При этом, действительно, законы глобальной геоэкономики необратимы. Они требуют того, чтобы все коммуникации и транспортные проблемы разрешались тем или иным образом. Если невозможно решить, надо обойти.
Так что, мне кажется, попытки экстраполировать ситуацию до Первой мировой войны на сегодняшний мир бесполезны. Это бесполезно, потому что всё изменилось.
В целом да, но всё равно же идет некое формирование региональных идентичностей. Мне очень интересно как специалисту по постсоветскому пространству, как долго мы будем говорить «постсоветское пространство».

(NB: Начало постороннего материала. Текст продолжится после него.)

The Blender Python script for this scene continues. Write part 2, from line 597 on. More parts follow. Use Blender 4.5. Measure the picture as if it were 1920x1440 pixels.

Я давно так не говорю. Уже очень давно. А кто говорит? Люди, которые… Вы знаете, есть такой сайт, FliBusta. Великолепный сайт, чудесный.
Это про литературу?
Это книжки. Да, пиратские книжки. Вот что интересно проанализировать. Жанры, которые говорят о желаниях людей. Фэнтези, фантастика, альтернативная история. И какие там очень интересные названия? «Спасти Советский Союз». Я кавычках говорю: «Спасти Советский Союз» как общее название для книг, направленных на охаивание или, наоборот, возрождение Советского Союза. Огромное количество таких книг. Люди продолжают видеть в рухнувшей империи великий образец, забывая о том, что мощное, великое, серьезное, сильное государство не может жить всего 70 лет, меньше 70 лет. В течение 70 лет разрушаются только очень слабые государства. Те, которые на глиняных ногах стоят. Но люди хотят возразить.
Я люблю разное почитать, послушать, посмотреть. Но этот сайт я больше анализирую, чем читаю.
Методологов сравнивают с прогрессорами у Стругатских. Вы могли бы с этим согласиться?
Я вам уже сказал, что методология — это просто технология, это инструмент, который можно использовать так или иначе. Но методология не откроет тебе новых горизонтов. Она не о будущем знании, а о том, как правильно использовать знания сегодня.
Очень многие говорят, что методология содержит в себе и футурологию. Ничего подобного. И как только ты идешь в эту степь, ты сразу превращаешь это знание в религию, в веру. И тогда ты создаешь храм, ты начинаешь молиться и почитать. А как только ты начинаешь молиться и почитать, сразу можно забыть о науке.